2. Bringen Sie das Lachen zurück in Ihre Organisation
Eine starke Unternehmenskultur ist ein Magnet für das Employer Branding und ein Fluktuationskiller. Lachen ist gesund, weiss der Volksmund, und Studien belegen es. Lachen trägt zur Konfliktlösung bei und erhöht die geistige Flexibilität, es schafft gar neue Denkdimensionen, schreibt Daniel Goleman in seinem Klassiker über emotionale Intelligenz. Starke Argumente gerade auch für den Umgang mit Change und der Digitalisierung. Thematisieren Sie das Lachen in den Stelleninseraten, den Vorstellungsgesprächen und in den Mitarbeitergesprächen. Befördern Sie nur Talente, die Humor haben und das gerne zeigen. Beauftragen Sie das BGM oder OE mit einer Lachstrategie.
3. Schaffen Sie die jährlichen Mitarbeiterbeurteilungen ab
Da arbeitet man an 364 Tagen eng und gut zusammen, dann kommt er: der Tag der Abrechnung. Dann werden Vorgesetzte genötigt, ihre Mitarbeitenden nach Schulnoten zu bewerten. Vernetztes Denken? War okay, eine 3. Teamorientierung: Da gebe ich dir eine 4. Um das Jahresgespräch herum ist ein ganzes Instrumentarium an Vorgaben, Formularen und Controllingsystemen entstanden. Regelmässige Gespräche ja, aber bitte nicht (mehr) so. Schaffen Sie stattdessen eine Gesprächssituation auf Augenhöhe, einen Austausch zwischen zwei erwachsenen Menschen. Und werben Sie konkret damit. Macht noch fast niemand.
4. Machen Sie das Vorstellungsgespräch zum Bewerberdate
Hand aufs Herz: Die meisten Jobinterviews laufen seit Jahrzehnten gleich ab. Orientieren Sie sich doch vermehrt an einem ersten Date: Anreisekosten? Kein Thema, werden übernommen. Parkplatz? Ist reserviert. Die Gesprächsteilnehmer? Wurden mit der Einladung bereits vorgestellt – mit ihren Xing- oder LinkedIn-Profilen oder einem Kurz-CV. Der Tisch? Rund. Die Getränkeauswahl: 10 Getränke, mindestens. Die Agenda (Fragen)?
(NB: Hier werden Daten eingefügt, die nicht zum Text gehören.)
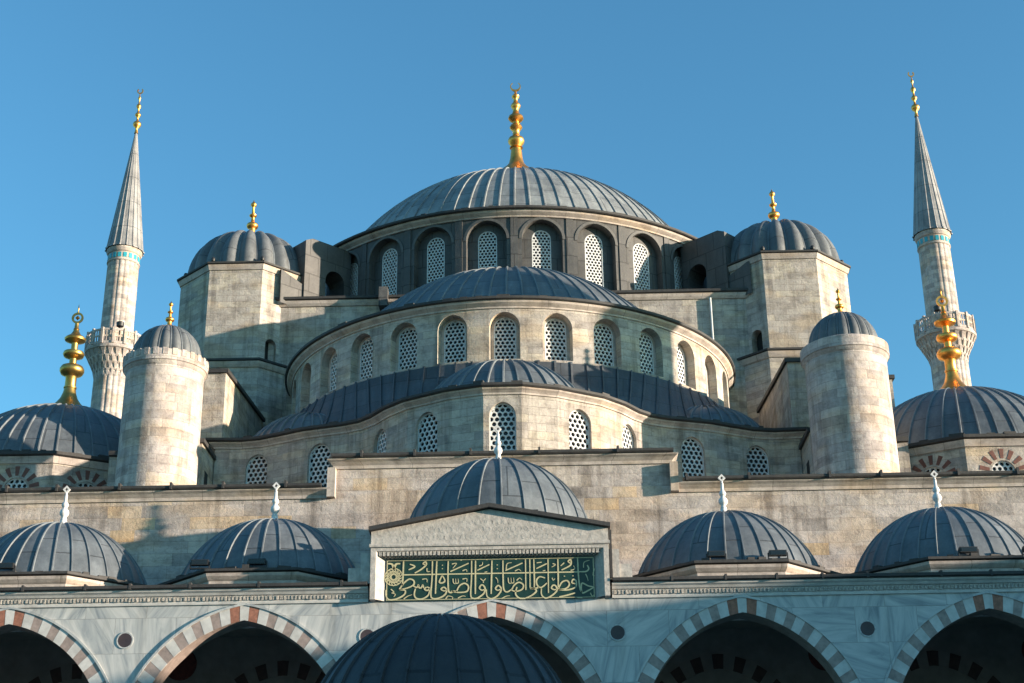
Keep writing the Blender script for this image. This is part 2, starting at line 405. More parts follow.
def window_proto(key, w, vs, rho, pitch=.178, hole=.069, frame=.045):
    g = grille_mesh(w, vs, rho, pitch, hole, frame); o = g.build('window', PLASTER)
    pm = MB(); h = dict(w=w, vs=vs, rho=rho)
    pts = [(-w, .09, 0)] + [(-w * cos(pi * i / 12), .09, arch_top(h, w * cos(pi * i / 12))) for i in range(13)] + [(w, .09, 0)]
    pm.face(pts[::-1]); p = pm.build('pane', GLASS, o)
    WIN[key] = o; o['used'] = 0
    return o
def put_window(key, parent, F, u, z, d):
    a = Vector(F(u - .05, z, d)); b = Vector(F(u + .05, z, d)); o = WIN[key]
    if o['used']: o = copy_obj(o)
    else: o['used'] = 1
    o.parent = parent; o.location = F(u, z, d); o.rotation_euler = (0, 0, atan2(b.y - a.y, b.x - a.x))
    return o

def finial_profile(kind):
    if kind == 'great':   # tall gilt finial, unit height 1 to the base of the crescent
        return [(.28, -.13), (.25, 0), (.20, .08), (.15, .15), (.10, .195), (.07, .235), (.055, .30), (.05, .36), (.045, .39), (.06, .40), (.045, .41), (.055, .43), (.072, .455), (.075, .475), (.065, .50), (.04, .515), (.032, .53), (.03, .575), (.045, .59), (.058, .61), (.05, .632), (.03, .645), (.028, .67), (.055, .685), (.070, .705), (.064, .727), (.04, .745), (.03, .77), (.024, .80), (.038, .818), (.046, .84), (.036, .86), (.022, .875), (.018, .91), (.032, .925), (.036, .94), (.022, .958), (.012, .97), (.008, 1.0)]
    if kind == 'bell':
        return [(.155, 0), (.15, .02), (.13, .06), (.095, .11), (.068, .16), (.052, .22), (.045, .27), (.05, .275), (.05, .29), (.043, .295), (.043, .40), (.05, .41), (.083, .43), (.095, .46), (.095, .485), (.083, .515), (.05, .535), (.028, .54), (.028, .60), (.045, .61), (.075, .625), (.084, .65), (.078, .675), (.045, .69), (.026, .695), (.026, .775), (.05, .79), (.08, .805), (.085, .825), (.07, .845), (.042, .87), (.028, .90), (.02, .93), (.024, .935), (.018, .945), (.015, 1.0)]
    if kind == 'small':
        return [(.20, 0), (.17, .02), (.10, .07), (.075, .13), (.06, .2), (.065, .27), (.11, .30), (.125, .345), (.11, .39), (.065, .42), (.04, .44), (.035, .55), (.045, .56), (.075, .585), (.078, .61), (.05, .635), (.03, .65), (.027, .80), (.035, .82), (.06, .85), (.062, .885), (.04, .915), (.015, .95), (0, 1.0)]
    if kind == 'stone':
        return [(.16, 0), (.15, .03), (.10, .07), (.07, .13), (.055, .20), (.06, .215), (.045, .23), (.045, .27), (.075, .31), (.085, .36), (.075, .42), (.045, .46), (.04, .49), (.055, .51), (.065, .55), (.05, .60), (.03, .63), (.026, .78), (.035, .79), (.02, .80), (.018, .84), (0, .85)]
def finial(kind, x, y, z, H, parent, mat, wmul=1.0):
    m = MB(); prof = [(r * H * wmul, z + t * H) for r, t in finial_profile(kind)]
    m.lathe(x, y, prof, 24, mat=mat)
    def ring(cx, cz, r0, r1, a0, a1, n, th, tap=False):
        for i in range(n):
            t0 = a0 + (a1 - a0) * i / n; t1 = a0 + (a1 - a0) * (i + 1) / n
            def W(t):
                k = 1 - abs((t - a0) / (a1 - a0) - .5) * 2 if tap else 1
                return (r1 - r0) * (.15 + .85 * k) if tap else r1 - r0
            def P(t, w, s, yy): rr = (r0 + r1) / 2 + s * w / 2; return (cx + rr * cos(t), y + yy, cz + rr * sin(t))
            w0, w1 = W(t0), W(t1)
            for yy in (-th, th): m.face([P(t0, w0, -1, yy), P(t0, w0, 1, yy), P(t1, w1, 1, yy), P(t1, w1, -1, yy)], None, mat)
            for s in (-1, 1): m.face([P(t0, w0, s, -th), P(t0, w0, s, th), P(t1, w1, s, th), P(t1, w1, s, -th)], None, mat)
    if kind == 'great': ring(x, z + H + .30, .22, .34, radians(-90 - 145), radians(-90 + 145), 20, .04, True)
    if kind == 'crescent_tip': pass
    if kind == 'bell':
        ring(x, z + H + .27, .17, .26, 0, 2 * pi, 20, .03); m.lathe(x, y, [(0, z + H + .16), (.10, z + H + .27), (0, z + H + .40)], 8, mat=mat)
        m.lathe(x, y, [(.05, z + H + .5), (.02, z + H + .66), (.035, z + H + .7), (0, z + H + .95)], 8, mat=mat)
    if kind == 'stone':
        r = .075 * H; c = z + H * .92
        for k in range(4):
            a0, a1 = pi / 2 * k, pi / 2 * (k + 1); r1, r0 = r * 1.15, r * .5
            def P(a, rr, yy): return (x + rr * cos(a), y + yy, c + rr * 1.1 * sin(a))
            for yy in (-.035, .035): m.face([P(a0, r0, yy), P(a0, r1, yy), P(a1, r1, yy), P(a1, r0, yy)], None, mat)
            for rr in (r0, r1): m.face([P(a0, rr, -.035), P(a1, rr, -.035), P(a1, rr, .035), P(a0, rr, .035)], None, mat)
    return m.build('finial', mat, parent, smooth=50)

# ================================================================== SETTING
g = MB(); g.face([(-900, -500, 0), (900, -500, 0), (900, 1300, 0), (-900, 1300, 0)])
o = g.build('ground', plain('earth_and_grass', (.12, .12, .08), .95, 0, .4, .3)); o['kind'] = 'structure'
g = MB(); g.face([(-28, -14, .004), (28, -14, .004), (28, 39.2, .004), (-28, 39.2, .004)])
o = g.build('courtyard_pavement', PAVE); o['kind'] = 'structure'

# ================================================================== PRAYER HALL
hall = thing('prayer_hall', 'great domed stone prayer hall rising in tiers behind the marble portico', 'mosque', (0, 46.6, 0))
def part(mb, name, mat=None, parent=None, smooth=0):
    p = parent or hall; o = mb.build(name, mat, None, smooth)
    o.parent = p; o.matrix_parent_inverse = Matrix.Translation(-Vector(wloc(p))); return o
def wloc(o):
    v = Vector(o.location)
    return v
# every part is modelled in world coordinates, so its parent inverse removes the thing's location
def fin(kind, x, y, z, H, dome_o, mat, wmul=1.0):
    f = finial(kind, x, y, z, H, None, mat, wmul); f.parent = dome_o
    f.matrix_parent_inverse = Matrix.Identity(4); return f

window_proto('drum', .45, 2.36, 1.0, pitch=.172, hole=.066)
window_proto('semi', .44, 1.42, 1.03)
window_proto('lobe', .47, 2.52, 1.12, pitch=.20, hole=.080)
window_proto('lune', .47, .05, 1.0, pitch=.21, hole=.078)
def hallwin(key, F, u, z, d, ph=None):
    o = put_window(key, hall, F, u, z, d); o.matrix_parent_inverse = Matrix.Translation(-Vector(hall.location)); return o

# ---- front wall (ashlar) with raised centre
m = MB(); F = F_plane(-32, 46.6)
wall(m, F, 0, 64, 11.0, 15.95, step=8, mat=STONE_W)
wall(m, F_plane(-5.38, 46.6), 0, 10.85, 15.95, 16.95, step=8, mat=STONE_W)
m.box(-32, 32, 47.4, 96, 0, 15.9, STONE_W)
m.box(-5.38, 5.47, 46.604, 47.6, 15.9, 16.95, STONE_W)
part(m, 'front_wall')
m = MB()
prof = lambda z: [(0, z - .30), (.05, z - .30), (.07, z - .2), (.16, z - .1), (.24, z - .04), (.26, z), (0, z)]
sweep(m, [(-32, 46.6), (-5.5, 46.6)], prof(16.02), mat=TRIM)
sweep(m, [(5.6, 46.6), (32, 46.6)], prof(16.02), mat=TRIM)
sweep(m, [(-5.4, 47.2), (-5.4, 46.6), (5.5, 46.6), (5.5, 47.2)], prof(17.0), mat=TRIM)
m.box(-5.62, -5.36, 46.36, 46.6, 15.72, 16.7, TRIM); m.box(5.46, 5.72, 46.36, 46.6, 15.72, 16.7, TRIM)
part(m, 'cornice')
m = MB()
def cop(z): return [(-.6, z + .02), (.30, z), (.34, z + .05), (.34, z + .13), (-.6, z + .2)]
sweep(m, [(-32, 46.6), (-5.8, 46.6)], cop(16.03)); sweep(m, [(5.9, 46.6), (32, 46.6)], cop(16.03))
sweep(m, [(-5.5, 46.6), (5.6, 46.6)], cop(17.01))
x = -31.5
while x < 31.5:
    zz = 17.01 if -5.4 < x < 5.4 else 16.03
    m.box(x, x + .07, 46.22, 46.5, zz + .0, zz + .22, COPING); x += R_.uniform(1.6, 2.6)
m.mats and None
part(m, 'lead_coping', COPING)

# ---- lower lobed wall (three exedrae)
half = [(.67, 49.28), (1.93, 49.69), (3.45, 50.62), (4.2, 51.4), (4.75, 52.2), (5.3, 52.75), (6.0, 53.1), (6.8, 53.35), (7.6, 53.62), (8.5, 54.1), (9.4, 54.55), (10.2, 54.72), (11.22, 54.65), (11.24, 56.5)]
lob = [(-x, y) for x, y in reversed(half)] + half
lob = [(x, y) for x, y in lob]
F, U = F_path(lob); mid = U[-1] / 2
def ufind(px):   # arc length where path reaches x
    for i, ((a, _), (b, _)) in enumerate(zip(lob[:-1], lob[1:])):
        if a <= px <= b: return U[i] + (U[i + 1] - U[i]) * (px - a) / (b - a)
wl = []
for sx in (-9.55, -7.0, -4.55, -2.72, 0, 2.72, 4.55, 7.0, 9.55):
    wl.append(dict(u=ufind(sx), w=.47, z0=17.0, vs=19.42, rho=1.12, d=.22, n=12))
m = MB(); wall(m, F, 0, U[-1], 14, 20.35, wl, step=.8, breaks=U, mat=STONE)
part(m, 'exedra_wall')
for h in wl: hallwin('lobe', F, h['u'], h['z0'] - .1, .16)
m = MB(); sweep(m, lob, [(0, 20.2), (.05, 20.2), (.06, 20.26), (.13, 20.32), (.20, 20.37), (.22, 20.42), (-.1, 20.42)], mat=TRIM)
part(m, 'exedra_cornice')
m = MB(); sweep(m, lob, [(-.3, 20.43), (.26, 20.425), (.32, 20.47), (.32, 20.56), (-.3, 20.68)])
rnd = random.Random(3)
for i in range(1, len(lob) - 2):
    a, b = lob[i], lob[i + 1]; n = max(1, int(hypot(b[0] - a[0], b[1] - a[1]) / .55)); ang = atan2(b[1] - a[1], b[0] - a[0])
    for k in range(n):
        if rnd.random() < .25: continue
        t = (k + rnd.random() * .8) / n; w = rnd.uniform(.15, .42)
        m.box(-w / 2, w / 2, -.09, .09, 20.55, 20.57 + rnd.uniform(.06, .15), None, rot=ang + rnd.uniform(-.08, .08), c=(a[0] + (b[0] - a[0]) * t, a[1] + (b[1] - a[1]) * t - .05))
part(m, 'exedra_coping', COPING)
# roof loft from eave to half-dome drum with standing seams
m = MB(); n = 84
Ut = U[-1]
def roofpt(i, t):
    u = Ut * i / n; e = F(u, 0, .1); a = radians(-80 + 160 * i / n); q = (9.82 * sin(a), 63.8 - 9.82 * cos(a))
    # bulge over side exedrae
    return (e[0] + (q[0] - e[0]) * t, e[1] + (q[1] - e[1]) * t, 20.58 + 2.77 * (t ** (1.45 + 1.6 * max(0, 1 - abs(i / n - .5) / .2))))
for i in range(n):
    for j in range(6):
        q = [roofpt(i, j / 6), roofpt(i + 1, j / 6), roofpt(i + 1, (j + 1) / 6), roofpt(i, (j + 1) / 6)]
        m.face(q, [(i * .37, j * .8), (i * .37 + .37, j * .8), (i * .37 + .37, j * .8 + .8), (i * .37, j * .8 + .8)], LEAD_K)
for i in range(2, n - 1, 2):
    a = Vector(roofpt(i, 0)); b = Vector(roofpt(i, 1)); s = (Vector(roofpt(i + 1, 0)) - Vector(roofpt(i - 1, 0))).normalized() * .045
    pr = None
    for j in range(7):
        c = Vector(roofpt(i, j / 6))
        cur = [c - s - Vector((0, 0, .03)), c - s + Vector((0, 0, .07)), c + s + Vector((0, 0, .07)), c + s - Vector((0, 0, .03))]
        if pr:
            for k in range(3): m.face([pr[k], pr[k + 1], cur[k + 1], cur[k]], None, LEAD_K)
        pr = cur
part(m, 'exedra_roof')
for (cx, cy, R, H, z0) in ((0, 53.6, 3.45, 2.35, 20.58), (-7.9, 56.9, 2.75, 2.0, 20.2), (7.9, 56.9, 2.75, 2.0, 20.2)):
    m = MB(); dome(m, cx, cy, z0, R, H, 36, mat=LEAD, rmat=LEAD_R, rib_w=.09, rib_h=.07, nt=12)
    part(m, 'exedra_dome', smooth=35)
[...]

Im Voraus verschickt. Und am Schluss bitten Sie um ein kurzes Feedback – am besten gleich auf Kununu.
5. Sagen Sie au revoir statt tschüss
Der Austritt ist wohl das schwarze Loch unter den Personalprozessen. Bloss weil man anderswo seine Karriere fortsetzt, wird man bisweilen fast schon mit Liebesentzug bestraft. Müsste es nicht auch Offboarding-Programme geben, wo unter anderem die Verabschiedung von den wichtigsten Stakeholdern minutiös geplant ist? Der Ulmer Gastronom Marian Schneider schenkt Mitarbeitenden, die er nur ungern ziehen lässt, zum Abschied einen Rückkehrgutschein – für den Fall, dass die Welt am neuen Ort vielleicht doch nicht ganz so rosig ist wie gedacht.